> **Given data**
— START —

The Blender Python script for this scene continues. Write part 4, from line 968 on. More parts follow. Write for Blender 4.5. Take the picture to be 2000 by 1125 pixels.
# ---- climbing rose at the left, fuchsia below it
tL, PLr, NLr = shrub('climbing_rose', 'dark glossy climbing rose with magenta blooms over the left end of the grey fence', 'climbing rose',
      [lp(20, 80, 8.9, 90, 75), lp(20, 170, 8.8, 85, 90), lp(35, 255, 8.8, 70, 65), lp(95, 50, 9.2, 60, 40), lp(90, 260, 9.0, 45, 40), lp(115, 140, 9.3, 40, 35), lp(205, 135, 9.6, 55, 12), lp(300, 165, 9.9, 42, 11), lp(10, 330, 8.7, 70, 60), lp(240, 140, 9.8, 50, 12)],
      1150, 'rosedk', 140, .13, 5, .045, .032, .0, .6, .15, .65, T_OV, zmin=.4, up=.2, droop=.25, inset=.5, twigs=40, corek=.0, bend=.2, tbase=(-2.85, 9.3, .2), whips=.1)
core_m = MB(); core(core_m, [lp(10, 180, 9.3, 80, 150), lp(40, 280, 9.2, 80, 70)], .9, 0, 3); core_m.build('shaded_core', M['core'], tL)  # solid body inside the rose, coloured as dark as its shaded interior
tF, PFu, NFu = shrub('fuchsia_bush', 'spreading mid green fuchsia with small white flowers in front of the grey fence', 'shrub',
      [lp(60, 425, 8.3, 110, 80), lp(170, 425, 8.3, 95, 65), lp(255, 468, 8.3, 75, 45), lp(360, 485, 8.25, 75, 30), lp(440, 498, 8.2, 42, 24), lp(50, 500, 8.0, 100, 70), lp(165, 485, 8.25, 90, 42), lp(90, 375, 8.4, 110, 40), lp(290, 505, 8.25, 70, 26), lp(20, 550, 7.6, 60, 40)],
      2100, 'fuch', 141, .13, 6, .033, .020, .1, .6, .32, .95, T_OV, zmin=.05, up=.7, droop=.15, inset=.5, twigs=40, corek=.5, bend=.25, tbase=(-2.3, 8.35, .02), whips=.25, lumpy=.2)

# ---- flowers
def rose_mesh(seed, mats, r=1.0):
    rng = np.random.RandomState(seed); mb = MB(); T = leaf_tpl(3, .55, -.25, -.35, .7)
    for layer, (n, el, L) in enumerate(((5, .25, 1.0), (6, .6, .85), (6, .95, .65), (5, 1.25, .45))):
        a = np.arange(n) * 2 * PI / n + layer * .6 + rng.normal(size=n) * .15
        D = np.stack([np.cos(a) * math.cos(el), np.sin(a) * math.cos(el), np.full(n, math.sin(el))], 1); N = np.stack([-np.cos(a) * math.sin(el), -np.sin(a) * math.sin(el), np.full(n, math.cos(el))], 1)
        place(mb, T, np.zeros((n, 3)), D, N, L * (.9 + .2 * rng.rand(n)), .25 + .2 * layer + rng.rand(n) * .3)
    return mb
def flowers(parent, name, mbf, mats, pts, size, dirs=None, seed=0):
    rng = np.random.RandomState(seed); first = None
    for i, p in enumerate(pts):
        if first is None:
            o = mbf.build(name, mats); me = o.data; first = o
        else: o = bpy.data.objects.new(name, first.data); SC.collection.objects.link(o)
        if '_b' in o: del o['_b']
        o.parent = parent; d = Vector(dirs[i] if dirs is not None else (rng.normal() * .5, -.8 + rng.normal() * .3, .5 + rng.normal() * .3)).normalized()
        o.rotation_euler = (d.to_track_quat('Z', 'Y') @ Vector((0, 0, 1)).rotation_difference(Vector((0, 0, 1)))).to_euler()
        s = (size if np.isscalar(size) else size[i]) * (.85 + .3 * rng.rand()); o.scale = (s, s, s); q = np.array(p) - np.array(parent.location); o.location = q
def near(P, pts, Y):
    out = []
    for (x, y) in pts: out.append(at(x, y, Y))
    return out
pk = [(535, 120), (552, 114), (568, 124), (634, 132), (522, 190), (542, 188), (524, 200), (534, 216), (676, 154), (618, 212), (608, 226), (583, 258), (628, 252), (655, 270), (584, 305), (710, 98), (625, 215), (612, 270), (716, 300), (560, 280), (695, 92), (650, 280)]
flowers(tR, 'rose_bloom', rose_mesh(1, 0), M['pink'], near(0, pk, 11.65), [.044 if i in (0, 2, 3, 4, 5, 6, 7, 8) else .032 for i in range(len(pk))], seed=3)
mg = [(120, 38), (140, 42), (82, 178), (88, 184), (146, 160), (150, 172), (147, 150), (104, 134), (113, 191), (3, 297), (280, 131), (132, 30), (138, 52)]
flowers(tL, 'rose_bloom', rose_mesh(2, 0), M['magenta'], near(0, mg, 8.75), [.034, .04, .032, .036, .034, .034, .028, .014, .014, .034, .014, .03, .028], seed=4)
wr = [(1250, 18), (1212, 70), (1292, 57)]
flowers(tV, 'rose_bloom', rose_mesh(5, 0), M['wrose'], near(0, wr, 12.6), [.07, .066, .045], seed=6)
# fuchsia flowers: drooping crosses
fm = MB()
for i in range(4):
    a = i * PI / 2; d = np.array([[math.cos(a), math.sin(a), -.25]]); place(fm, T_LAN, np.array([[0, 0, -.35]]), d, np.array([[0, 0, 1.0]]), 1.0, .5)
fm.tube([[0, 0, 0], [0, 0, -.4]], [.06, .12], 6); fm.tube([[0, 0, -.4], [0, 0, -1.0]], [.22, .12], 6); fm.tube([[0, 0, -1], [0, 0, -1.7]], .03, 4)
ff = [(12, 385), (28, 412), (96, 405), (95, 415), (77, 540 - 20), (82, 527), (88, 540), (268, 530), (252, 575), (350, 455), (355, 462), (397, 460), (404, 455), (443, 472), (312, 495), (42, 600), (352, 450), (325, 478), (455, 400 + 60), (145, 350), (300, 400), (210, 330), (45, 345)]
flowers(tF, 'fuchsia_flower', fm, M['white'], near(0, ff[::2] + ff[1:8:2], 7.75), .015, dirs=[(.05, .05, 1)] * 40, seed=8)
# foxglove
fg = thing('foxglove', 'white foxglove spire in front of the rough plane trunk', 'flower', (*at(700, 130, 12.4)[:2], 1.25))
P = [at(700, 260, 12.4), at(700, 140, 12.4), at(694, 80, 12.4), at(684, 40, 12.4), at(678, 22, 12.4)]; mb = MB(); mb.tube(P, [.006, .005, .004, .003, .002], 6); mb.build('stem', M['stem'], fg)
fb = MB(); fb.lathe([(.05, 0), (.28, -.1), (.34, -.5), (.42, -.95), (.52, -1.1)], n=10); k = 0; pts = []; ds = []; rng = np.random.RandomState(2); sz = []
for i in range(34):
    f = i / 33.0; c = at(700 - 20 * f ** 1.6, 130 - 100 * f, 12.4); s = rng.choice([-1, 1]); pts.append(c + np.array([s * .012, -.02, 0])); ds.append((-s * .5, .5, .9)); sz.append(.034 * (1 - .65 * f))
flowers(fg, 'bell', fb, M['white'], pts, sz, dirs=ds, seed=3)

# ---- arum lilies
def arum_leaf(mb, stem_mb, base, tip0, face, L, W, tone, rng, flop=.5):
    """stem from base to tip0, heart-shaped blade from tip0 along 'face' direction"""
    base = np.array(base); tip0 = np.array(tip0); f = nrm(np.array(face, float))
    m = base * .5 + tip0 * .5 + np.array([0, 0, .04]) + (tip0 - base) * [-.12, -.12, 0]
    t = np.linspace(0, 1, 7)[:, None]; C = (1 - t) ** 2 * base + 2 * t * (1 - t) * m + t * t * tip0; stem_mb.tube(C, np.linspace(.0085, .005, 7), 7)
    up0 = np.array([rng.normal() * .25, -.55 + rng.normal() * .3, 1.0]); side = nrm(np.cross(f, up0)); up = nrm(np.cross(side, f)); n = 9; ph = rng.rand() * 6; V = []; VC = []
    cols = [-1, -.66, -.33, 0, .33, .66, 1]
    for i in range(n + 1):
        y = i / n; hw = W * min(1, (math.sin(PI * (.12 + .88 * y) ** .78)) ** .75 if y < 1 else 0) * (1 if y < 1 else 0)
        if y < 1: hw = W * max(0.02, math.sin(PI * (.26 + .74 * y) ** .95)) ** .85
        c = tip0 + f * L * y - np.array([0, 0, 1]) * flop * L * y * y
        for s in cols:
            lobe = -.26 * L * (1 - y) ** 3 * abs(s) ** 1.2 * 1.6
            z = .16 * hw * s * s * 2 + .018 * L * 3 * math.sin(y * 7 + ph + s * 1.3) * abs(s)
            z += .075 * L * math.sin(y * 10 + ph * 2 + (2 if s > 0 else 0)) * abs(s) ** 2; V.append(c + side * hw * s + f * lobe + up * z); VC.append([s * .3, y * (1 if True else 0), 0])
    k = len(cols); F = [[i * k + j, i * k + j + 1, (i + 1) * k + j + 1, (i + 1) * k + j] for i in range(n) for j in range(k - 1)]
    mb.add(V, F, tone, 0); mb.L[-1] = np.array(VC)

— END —

> **Given request**
Everything from the first line of the data through the line containing "8.35, .02), whips=.25, lumpy=.2)" should be echoed exactly. Add nothing.

> **Reply to the task**
The Blender Python script for this scene continues. Write part 4, from line 968 on. More parts follow. Write for Blender 4.5. Take the picture to be 2000 by 1125 pixels.
# ---- climbing rose at the left, fuchsia below it
tL, PLr, NLr = shrub('climbing_rose', 'dark glossy climbing rose with magenta blooms over the left end of the grey fence', 'climbing rose',
      [lp(20, 80, 8.9, 90, 75), lp(20, 170, 8.8, 85, 90), lp(35, 255, 8.8, 70, 65), lp(95, 50, 9.2, 60, 40), lp(90, 260, 9.0, 45, 40), lp(115, 140, 9.3, 40, 35), lp(205, 135, 9.6, 55, 12), lp(300, 165, 9.9, 42, 11), lp(10, 330, 8.7, 70, 60), lp(240, 140, 9.8, 50, 12)],
      1150, 'rosedk', 140, .13, 5, .045, .032, .0, .6, .15, .65, T_OV, zmin=.4, up=.2, droop=.25, inset=.5, twigs=40, corek=.0, bend=.2, tbase=(-2.85, 9.3, .2), whips=.1)
core_m = MB(); core(core_m, [lp(10, 180, 9.3, 80, 150), lp(40, 280, 9.2, 80, 70)], .9, 0, 3); core_m.build('shaded_core', M['core'], tL)  # solid body inside the rose, coloured as dark as its shaded interior
tF, PFu, NFu = shrub('fuchsia_bush', 'spreading mid green fuchsia with small white flowers in front of the grey fence', 'shrub',
      [lp(60, 425, 8.3, 110, 80), lp(170, 425, 8.3, 95, 65), lp(255, 468, 8.3, 75, 45), lp(360, 485, 8.25, 75, 30), lp(440, 498, 8.2, 42, 24), lp(50, 500, 8.0, 100, 70), lp(165, 485, 8.25, 90, 42), lp(90, 375, 8.4, 110, 40), lp(290, 505, 8.25, 70, 26), lp(20, 550, 7.6, 60, 40)],
      2100, 'fuch', 141, .13, 6, .033, .020, .1, .6, .32, .95, T_OV, zmin=.05, up=.7, droop=.15, inset=.5, twigs=40, corek=.5, bend=.25, tbase=(-2.3, 8.35, .02), whips=.25, lumpy=.2)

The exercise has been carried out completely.